1. No software models a light bulb like an actual real life light source of some kind of filament / bright source inside a glass bulb, it's all done as a fake to make things faster to compute. This is not specific to vray, all software will do this. What you want to match is the overall intensity of the light and then it's size so you get the correct amount of softness in your shadows. Before gi / raytracers, lights were faked as a tiny dot that light came from and that was less natural than what we have now.

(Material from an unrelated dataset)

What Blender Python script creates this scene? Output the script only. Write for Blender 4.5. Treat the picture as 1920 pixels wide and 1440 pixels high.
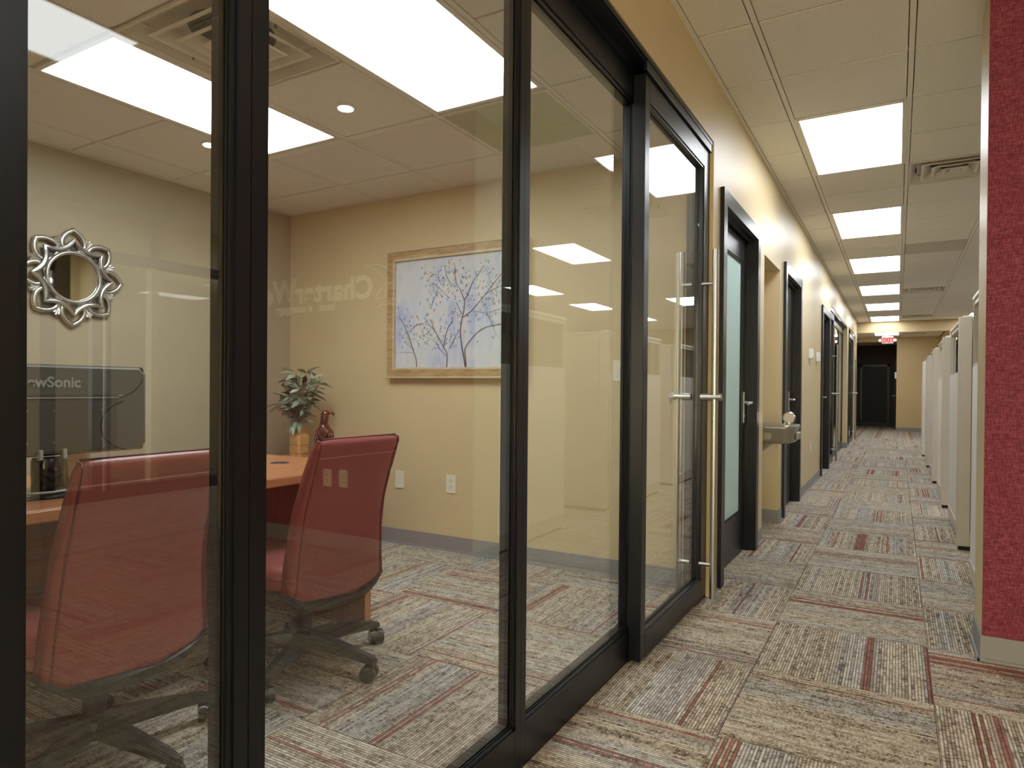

2. For any of the lights in our environments, we tend to have two things depending on what shape the light is. If it's a flat panel (think of fluorescent lights in a roof) then we'll load in a texture into the map slot of a light to give it much more richness if you see it directly in the render, it'll also make the reflections and highlights of the light much more natural looking when you see it reflected in other surfaces. If it's a spherical light (bare bulb or a lamp) then we'll model the shape of the light with it's outer glass, inner mirror reflector and illuminated filament. If we tried to use this as the actual light source for our scene though it'd be really slow and noisy, so what we do is turn off this objects ability to generate light or GI into the scene and then place a regular vray light which has a similar radius / size as the bulb that it's trying to mimic. We turn off the reflections of this light (we're going to let our beautifully modelled and complex light geometry provide our reflections instead) and also tell this vray light to totally ignore our light bulb geometry. We get the best of both worlds here - the vray light provides a fast and clean way of shooting light into the scene to reduce noise and the geometry we've modelled gives us the complex and varied reflections that we want to keep things realistic.
For the glow every renderer will normally add this in post also. You can use the volumetric fog in vray to give some of that similar bleed / softness you mention or also play around with the lens effects that are possible in the frame buffer.
Take a look at the vray properties to turn off light and gi casting from objects and take a look at the exclude list options in the vray light to make it ignore your light bulb geometry.